## [SHORT PROBLEM]
The data below holds the lines to copy: everything from the line containing "Write part 2" to the line containing "bm = bmesh.new(); ky, kz = 1.701, .926", both ends included, set down exactly.

## [DATA SUPPLIED]
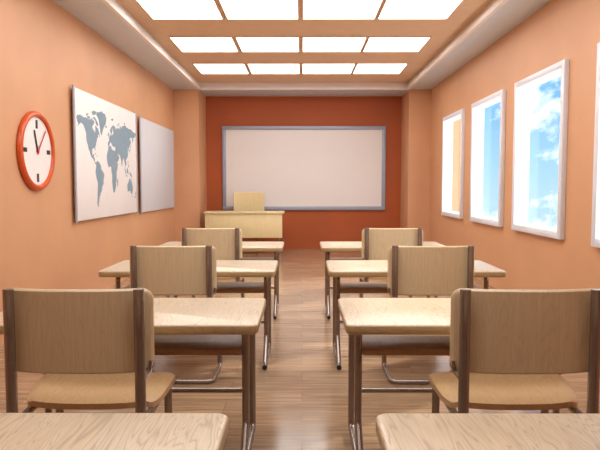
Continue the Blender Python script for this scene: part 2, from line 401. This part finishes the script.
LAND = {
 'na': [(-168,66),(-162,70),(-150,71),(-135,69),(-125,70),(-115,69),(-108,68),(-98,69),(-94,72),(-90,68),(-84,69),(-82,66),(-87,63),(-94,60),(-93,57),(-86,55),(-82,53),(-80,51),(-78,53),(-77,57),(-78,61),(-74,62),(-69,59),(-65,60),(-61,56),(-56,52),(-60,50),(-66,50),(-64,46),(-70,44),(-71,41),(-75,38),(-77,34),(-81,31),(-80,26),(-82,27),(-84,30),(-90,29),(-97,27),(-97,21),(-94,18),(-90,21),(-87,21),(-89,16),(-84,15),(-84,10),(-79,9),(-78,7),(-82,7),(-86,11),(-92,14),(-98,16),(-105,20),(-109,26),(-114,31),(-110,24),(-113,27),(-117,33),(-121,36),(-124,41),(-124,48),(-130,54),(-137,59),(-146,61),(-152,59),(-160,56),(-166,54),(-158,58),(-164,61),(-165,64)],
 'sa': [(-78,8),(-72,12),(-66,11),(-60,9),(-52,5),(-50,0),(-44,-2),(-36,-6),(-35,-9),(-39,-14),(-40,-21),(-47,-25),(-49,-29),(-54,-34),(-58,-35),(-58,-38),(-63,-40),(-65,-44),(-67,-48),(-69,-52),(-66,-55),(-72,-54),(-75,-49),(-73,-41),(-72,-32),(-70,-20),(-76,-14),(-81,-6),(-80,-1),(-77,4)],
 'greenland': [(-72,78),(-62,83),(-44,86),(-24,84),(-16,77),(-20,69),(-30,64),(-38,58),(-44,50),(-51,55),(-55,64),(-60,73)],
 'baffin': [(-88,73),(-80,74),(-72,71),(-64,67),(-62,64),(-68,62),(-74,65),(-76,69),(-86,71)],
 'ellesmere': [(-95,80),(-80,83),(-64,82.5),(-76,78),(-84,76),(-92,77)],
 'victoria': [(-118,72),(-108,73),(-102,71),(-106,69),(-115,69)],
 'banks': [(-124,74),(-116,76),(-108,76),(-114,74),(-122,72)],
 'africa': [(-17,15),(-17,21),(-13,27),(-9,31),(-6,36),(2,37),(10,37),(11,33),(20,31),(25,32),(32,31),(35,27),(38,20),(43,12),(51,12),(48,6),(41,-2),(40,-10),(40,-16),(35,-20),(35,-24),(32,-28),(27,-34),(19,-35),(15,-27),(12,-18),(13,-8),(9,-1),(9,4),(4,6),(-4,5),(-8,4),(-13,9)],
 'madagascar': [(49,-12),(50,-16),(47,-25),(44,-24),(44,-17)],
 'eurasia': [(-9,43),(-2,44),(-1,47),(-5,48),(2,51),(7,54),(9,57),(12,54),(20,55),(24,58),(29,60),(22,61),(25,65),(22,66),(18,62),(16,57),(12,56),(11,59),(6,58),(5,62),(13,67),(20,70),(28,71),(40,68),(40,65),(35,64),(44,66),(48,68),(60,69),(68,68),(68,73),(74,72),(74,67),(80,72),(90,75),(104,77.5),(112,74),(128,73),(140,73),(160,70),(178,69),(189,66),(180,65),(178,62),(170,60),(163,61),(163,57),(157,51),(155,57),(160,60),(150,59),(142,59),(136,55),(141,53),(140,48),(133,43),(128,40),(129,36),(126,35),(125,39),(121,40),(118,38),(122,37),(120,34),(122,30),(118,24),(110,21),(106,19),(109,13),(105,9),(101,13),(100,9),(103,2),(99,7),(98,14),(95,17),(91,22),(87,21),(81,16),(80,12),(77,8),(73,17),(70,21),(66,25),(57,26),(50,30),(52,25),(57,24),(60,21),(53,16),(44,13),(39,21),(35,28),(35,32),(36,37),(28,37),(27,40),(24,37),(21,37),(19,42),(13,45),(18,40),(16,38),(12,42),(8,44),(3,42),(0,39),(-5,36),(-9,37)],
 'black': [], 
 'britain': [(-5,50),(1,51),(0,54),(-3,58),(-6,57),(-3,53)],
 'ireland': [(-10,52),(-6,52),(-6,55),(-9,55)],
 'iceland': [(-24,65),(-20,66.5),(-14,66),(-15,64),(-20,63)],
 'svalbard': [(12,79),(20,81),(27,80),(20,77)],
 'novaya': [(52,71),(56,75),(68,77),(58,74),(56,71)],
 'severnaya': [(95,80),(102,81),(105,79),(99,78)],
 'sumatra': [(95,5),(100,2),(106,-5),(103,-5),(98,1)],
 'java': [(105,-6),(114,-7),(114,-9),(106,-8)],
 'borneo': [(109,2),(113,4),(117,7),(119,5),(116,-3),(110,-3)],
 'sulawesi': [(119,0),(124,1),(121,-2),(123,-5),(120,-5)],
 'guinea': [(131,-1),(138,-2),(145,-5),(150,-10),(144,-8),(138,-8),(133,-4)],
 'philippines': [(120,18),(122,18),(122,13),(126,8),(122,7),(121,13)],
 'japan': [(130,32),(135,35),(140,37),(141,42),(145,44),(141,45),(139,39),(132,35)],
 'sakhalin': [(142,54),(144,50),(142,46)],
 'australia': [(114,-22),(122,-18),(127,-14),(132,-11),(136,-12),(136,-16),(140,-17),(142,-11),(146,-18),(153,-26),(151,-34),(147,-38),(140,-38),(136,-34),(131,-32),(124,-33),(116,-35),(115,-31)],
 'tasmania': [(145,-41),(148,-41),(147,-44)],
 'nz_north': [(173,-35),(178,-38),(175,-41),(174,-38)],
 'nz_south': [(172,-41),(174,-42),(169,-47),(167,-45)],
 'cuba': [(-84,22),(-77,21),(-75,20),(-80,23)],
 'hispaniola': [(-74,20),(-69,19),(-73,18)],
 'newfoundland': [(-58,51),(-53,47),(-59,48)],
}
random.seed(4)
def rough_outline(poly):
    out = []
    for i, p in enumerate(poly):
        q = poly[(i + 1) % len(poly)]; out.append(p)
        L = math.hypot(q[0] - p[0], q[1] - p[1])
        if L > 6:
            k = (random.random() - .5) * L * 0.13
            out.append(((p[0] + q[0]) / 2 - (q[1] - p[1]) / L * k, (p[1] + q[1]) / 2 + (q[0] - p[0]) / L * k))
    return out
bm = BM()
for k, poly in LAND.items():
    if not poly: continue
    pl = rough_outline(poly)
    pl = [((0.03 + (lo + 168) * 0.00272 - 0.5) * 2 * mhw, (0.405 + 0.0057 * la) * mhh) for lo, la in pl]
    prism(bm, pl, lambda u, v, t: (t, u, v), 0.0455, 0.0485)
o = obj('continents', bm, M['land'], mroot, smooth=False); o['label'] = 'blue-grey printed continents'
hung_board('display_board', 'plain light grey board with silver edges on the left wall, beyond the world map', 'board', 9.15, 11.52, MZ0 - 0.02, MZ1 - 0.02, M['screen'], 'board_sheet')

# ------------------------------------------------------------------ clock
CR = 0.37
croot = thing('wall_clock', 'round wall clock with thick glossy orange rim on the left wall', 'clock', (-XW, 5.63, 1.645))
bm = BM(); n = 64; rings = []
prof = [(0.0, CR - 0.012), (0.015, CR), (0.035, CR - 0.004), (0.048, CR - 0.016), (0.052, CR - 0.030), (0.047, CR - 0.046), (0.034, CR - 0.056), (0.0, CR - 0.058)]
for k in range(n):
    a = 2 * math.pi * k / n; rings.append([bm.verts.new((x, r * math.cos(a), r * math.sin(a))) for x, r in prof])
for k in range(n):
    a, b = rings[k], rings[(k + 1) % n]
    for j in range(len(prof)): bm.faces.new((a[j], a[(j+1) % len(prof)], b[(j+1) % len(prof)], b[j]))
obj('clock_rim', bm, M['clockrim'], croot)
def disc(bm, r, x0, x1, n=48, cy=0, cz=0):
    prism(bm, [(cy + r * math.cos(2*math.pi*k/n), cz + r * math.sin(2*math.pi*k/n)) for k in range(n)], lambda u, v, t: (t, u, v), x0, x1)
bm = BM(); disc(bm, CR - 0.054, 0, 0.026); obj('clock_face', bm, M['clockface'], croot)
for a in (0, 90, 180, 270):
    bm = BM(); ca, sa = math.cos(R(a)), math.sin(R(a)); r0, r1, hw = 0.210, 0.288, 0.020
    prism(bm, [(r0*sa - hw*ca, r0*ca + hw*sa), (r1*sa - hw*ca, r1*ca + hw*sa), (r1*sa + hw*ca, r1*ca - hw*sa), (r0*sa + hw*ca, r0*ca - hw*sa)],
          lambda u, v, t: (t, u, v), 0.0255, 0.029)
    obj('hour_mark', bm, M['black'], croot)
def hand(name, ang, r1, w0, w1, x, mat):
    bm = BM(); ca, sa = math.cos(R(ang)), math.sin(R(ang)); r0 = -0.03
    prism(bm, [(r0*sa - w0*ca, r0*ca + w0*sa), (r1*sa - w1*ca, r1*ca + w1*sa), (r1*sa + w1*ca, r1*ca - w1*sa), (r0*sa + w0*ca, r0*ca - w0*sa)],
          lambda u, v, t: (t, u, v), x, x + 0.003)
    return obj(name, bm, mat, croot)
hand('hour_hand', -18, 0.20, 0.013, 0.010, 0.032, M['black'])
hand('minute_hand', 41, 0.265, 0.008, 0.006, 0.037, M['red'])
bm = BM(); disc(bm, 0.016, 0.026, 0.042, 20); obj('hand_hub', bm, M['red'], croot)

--

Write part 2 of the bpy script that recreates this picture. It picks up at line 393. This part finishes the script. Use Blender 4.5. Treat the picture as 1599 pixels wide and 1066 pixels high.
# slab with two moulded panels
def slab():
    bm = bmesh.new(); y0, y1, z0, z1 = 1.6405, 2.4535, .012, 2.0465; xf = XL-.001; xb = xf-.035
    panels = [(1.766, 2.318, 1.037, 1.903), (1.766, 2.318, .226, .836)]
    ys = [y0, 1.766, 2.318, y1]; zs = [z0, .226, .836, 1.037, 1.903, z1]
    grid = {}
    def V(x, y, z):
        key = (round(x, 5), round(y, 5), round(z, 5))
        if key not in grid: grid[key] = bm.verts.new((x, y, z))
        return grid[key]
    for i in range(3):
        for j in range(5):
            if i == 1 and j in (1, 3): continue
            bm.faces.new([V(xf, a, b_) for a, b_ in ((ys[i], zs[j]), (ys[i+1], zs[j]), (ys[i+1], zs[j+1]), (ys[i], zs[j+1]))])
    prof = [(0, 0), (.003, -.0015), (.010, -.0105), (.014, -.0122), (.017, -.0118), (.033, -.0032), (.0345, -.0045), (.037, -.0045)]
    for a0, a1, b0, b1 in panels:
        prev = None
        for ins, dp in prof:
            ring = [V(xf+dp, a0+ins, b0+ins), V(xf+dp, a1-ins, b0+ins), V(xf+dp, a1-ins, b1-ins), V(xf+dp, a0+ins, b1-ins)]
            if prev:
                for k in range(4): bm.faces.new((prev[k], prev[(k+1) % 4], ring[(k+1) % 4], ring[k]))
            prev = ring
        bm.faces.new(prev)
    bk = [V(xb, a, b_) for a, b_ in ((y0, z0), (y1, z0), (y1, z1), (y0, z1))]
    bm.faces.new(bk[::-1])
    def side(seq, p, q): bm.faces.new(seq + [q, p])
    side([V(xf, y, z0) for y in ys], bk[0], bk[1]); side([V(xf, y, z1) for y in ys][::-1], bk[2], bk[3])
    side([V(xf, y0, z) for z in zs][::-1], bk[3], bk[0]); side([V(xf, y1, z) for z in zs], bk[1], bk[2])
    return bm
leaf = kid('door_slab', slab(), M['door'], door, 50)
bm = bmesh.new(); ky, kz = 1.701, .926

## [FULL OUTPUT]
Write part 2 of the bpy script that recreates this picture. It picks up at line 393. This part finishes the script. Use Blender 4.5. Treat the picture as 1599 pixels wide and 1066 pixels high.
# slab with two moulded panels
def slab():
    bm = bmesh.new(); y0, y1, z0, z1 = 1.6405, 2.4535, .012, 2.0465; xf = XL-.001; xb = xf-.035
    panels = [(1.766, 2.318, 1.037, 1.903), (1.766, 2.318, .226, .836)]
    ys = [y0, 1.766, 2.318, y1]; zs = [z0, .226, .836, 1.037, 1.903, z1]
    grid = {}
    def V(x, y, z):
        key = (round(x, 5), round(y, 5), round(z, 5))
        if key not in grid: grid[key] = bm.verts.new((x, y, z))
        return grid[key]
    for i in range(3):
        for j in range(5):
            if i == 1 and j in (1, 3): continue
            bm.faces.new([V(xf, a, b_) for a, b_ in ((ys[i], zs[j]), (ys[i+1], zs[j]), (ys[i+1], zs[j+1]), (ys[i], zs[j+1]))])
    prof = [(0, 0), (.003, -.0015), (.010, -.0105), (.014, -.0122), (.017, -.0118), (.033, -.0032), (.0345, -.0045), (.037, -.0045)]
    for a0, a1, b0, b1 in panels:
        prev = None
        for ins, dp in prof:
            ring = [V(xf+dp, a0+ins, b0+ins), V(xf+dp, a1-ins, b0+ins), V(xf+dp, a1-ins, b1-ins), V(xf+dp, a0+ins, b1-ins)]
            if prev:
                for k in range(4): bm.faces.new((prev[k], prev[(k+1) % 4], ring[(k+1) % 4], ring[k]))
            prev = ring
        bm.faces.new(prev)
    bk = [V(xb, a, b_) for a, b_ in ((y0, z0), (y1, z0), (y1, z1), (y0, z1))]
    bm.faces.new(bk[::-1])
    def side(seq, p, q): bm.faces.new(seq + [q, p])
    side([V(xf, y, z0) for y in ys], bk[0], bk[1]); side([V(xf, y, z1) for y in ys][::-1], bk[2], bk[3])
    side([V(xf, y0, z) for z in zs][::-1], bk[3], bk[0]); side([V(xf, y1, z) for z in zs], bk[1], bk[2])
    return bm
leaf = kid('door_slab', slab(), M['door'], door, 50)
bm = bmesh.new(); ky, kz = 1.701, .926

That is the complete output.